The request ▸ Drop every picture. Then return, exactly, the lines from the beginning of the listing below through the one containing "bm = new(); tube(bm, [(p2.x, p2.y, 0), (p2.x, p2.y, p2.z".

Given material ▸
[start]
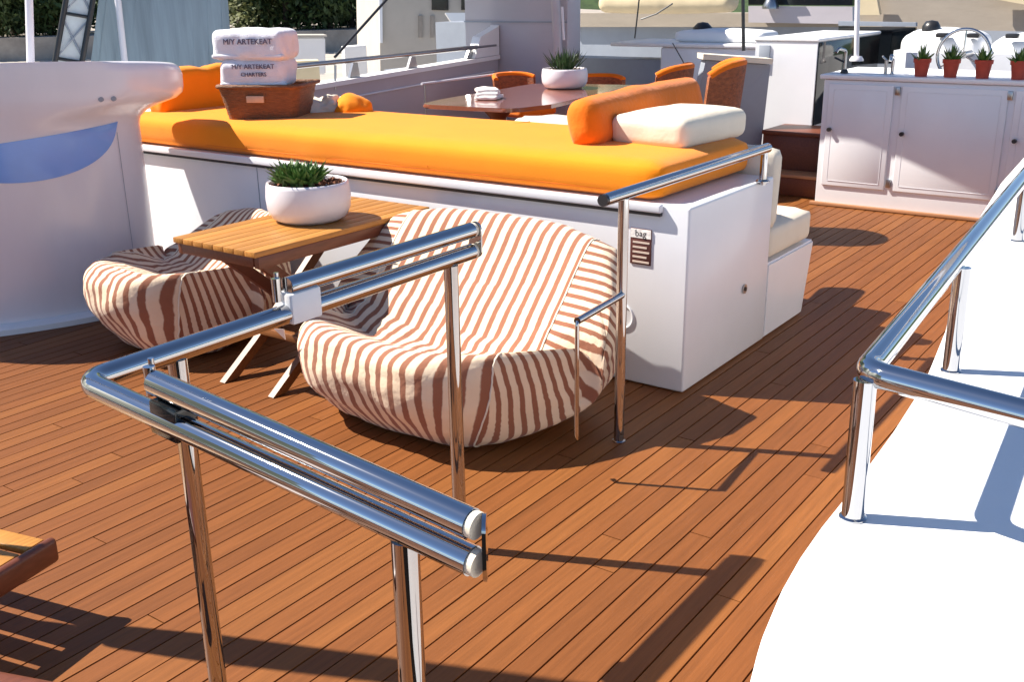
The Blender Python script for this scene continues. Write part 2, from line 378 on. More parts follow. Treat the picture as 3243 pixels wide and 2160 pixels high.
# posts
for bx, by, zt in ((1.253, 1.797, zb - 0.02), (2.189, 1.80, zb - 0.02)):
    bm = new(); tube(bm, [(bx, by, 0.0), (bx, by, zt)], 0.021, 22); base_flange(bm, (bx, by, 0.001), 0.028, 0.006); obj('post', bm, M['steel'], hr, 40)
p2 = Be - dB * 0.135
bm = new(); tube(bm, [(p2.x, p2.y, 0), (p2.x, p2.y, p2.z - 0.018)], 0.0225, 24); base_flange(bm, (p2.x, p2.y, 0.001), 0.028, 0.006); obj('post', bm, M['steel'], hr, 40)

# ------------------------------------------------------------------ second rail, beside the sunbed
r4 = thing('gate_rail', 'straight polished steel rail in front of the sunbed corner with a latch bar', 'railing', (3.17, 1.81, 0))
bm = new(); tube(bm, [(3.035, 1.8, 0.962), (4.47, 1.8, 0.962)], 0.0225, 22); obj('rail', bm, M['steel'], r4, 40)
bm = new(); tube(bm, [(3.022, 1.8, 0.962), (3.036, 1.8, 0.962)], 0.021, 18); obj('end_cap', bm, M['dark'], r4, 40)
bm = new(); tube(bm, [(3.17, 1.8, 0), (3.17, 1.8, 0.945)], 0.0195, 20); base_flange(bm, (3.17, 1.8, 0.001), 0.026, 0.006); obj('post', bm, M['steel'], r4, 40)
bm = new(); tube(bm, [(4.44, 1.8, 0.80), (4.44, 1.8, 0.945)], 0.017, 16); base_flange(bm, (4.44, 1.8, 0.8125), 0.032); obj('post', bm, M['steel'], r4, 40)
bm = new(); tube(bm, fillet([(3.17, 1.79, 0.592), (2.80, 1.76, 0.592), (2.80, 1.76, 0.17), (2.82, 1.77, 0.15)], 0.02, 6), 0.008, 12); tube(bm, [(3.15, 1.79, 0.592), (2.80, 1.76, 0.592)], 0.013, 14); obj('latch_bar', bm, M['steel'], r4, 40)

# ------------------------------------------------------------------ sunbed block
X0 = 3.74
sb = thing('sunbed', 'long white sunbed base with orange mattress and a cream seat at its end', 'sunbed', (4.3, 3.6, 0))
bm = new(); box(bm, (X0, 1.815, 0.004), (4.615, 5.75, 0.81), 0.012, 3); obj('base', bm, M['white'], sb)
bm = new()
pts = [(4.618, 0.004), (5.13, 0.004), (5.235, 0.385), (4.618, 0.385)]
a_ = [bm.verts.new((x_, 1.817, z_)) for x_, z_ in pts]; b_ = [bm.verts.new((x_, 4.6, z_)) for x_, z_ in pts]
bm.faces.new(a_); bm.faces.new(b_[::-1])
for i in range(4): bm.faces.new((a_[i], b_[i], b_[(i + 1) % 4], a_[(i + 1) % 4]))
bmesh.ops.bevel(bm, geom=bm.edges[:], offset=0.01, segments=2, affect='EDGES'); obj('seat_base', bm, M['white'], sb)
bm = new(); box(bm, (X0 - 0.032, 1.935, 0.778), (X0 - 0.0005, 5.7, 0.815), 0.007, 3); obj('ledge', bm, M['white'], sb)
bm = new(); box(bm, (X0 - 0.024, 1.94, 0.764), (X0 - 0.0008, 5.69, 0.7775)); obj('ledge_shadow_line', bm, M['dark'], sb, 0)  # dark strip paints the shadow line under the ledge
bm = new(); cushion(bm, 0.93, 3.75, 0.165, 0.062, 0.022, 0.010, 46, Matrix.Translation((4.205, 3.83, 0.894)), 2.6); obj('mattress', bm, M['orange'], sb, 80)
bm = new(); tube(bm, [(3.77, 1.99, 0.852), (3.75, 2.2, 0.850), (3.748, 3.8, 0.850), (3.75, 5.5, 0.852)], 0.005, 8); obj('mattress_piping', bm, M['orange2'], sb, 60)
for yy in (3.2, 4.5):
    bm = new(); tube(bm, [(3.742, yy, 0.86), (3.752, yy, 0.93), (3.79, yy, 0.972), (3.95, yy, 0.985), (4.2, yy, 0.993), (4.6, yy, 0.985)], 0.003, 6); obj('mattress_seam', bm, M['orange2'], sb, 60)
bm = new(); cushion(bm, 0.60, 2.7, 0.17, 0.05, 0.012, 0.004, 30, Matrix.Translation((4.93, 3.175, 0.472))); obj('seat_cushion', bm, M['cream'], sb, 80)
bm = new(); cushion(bm, 0.12, 2.7, 0.40, 0.05, 0.0, 0.004, 30, Matrix.Translation((4.69, 3.175, 0.735)) @ Matrix.Rotation(0.03, 4, 'Y')); obj('seat_backrest', bm, M['cream'], sb, 80)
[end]
Response to this task ▸
The Blender Python script for this scene continues. Write part 2, from line 378 on. More parts follow. Treat the picture as 3243 pixels wide and 2160 pixels high.
# posts
for bx, by, zt in ((1.253, 1.797, zb - 0.02), (2.189, 1.80, zb - 0.02)):
    bm = new(); tube(bm, [(bx, by, 0.0), (bx, by, zt)], 0.021, 22); base_flange(bm, (bx, by, 0.001), 0.028, 0.006); obj('post', bm, M['steel'], hr, 40)
p2 = Be - dB * 0.135
bm = new(); tube(bm, [(p2.x, p2.y, 0), (p2.x, p2.y, p2.z - 0.018)], 0.0225, 24); base_flange(bm, (p2.x, p2.y, 0.001), 0.028, 0.006); obj('post', bm, M['steel'], hr, 40)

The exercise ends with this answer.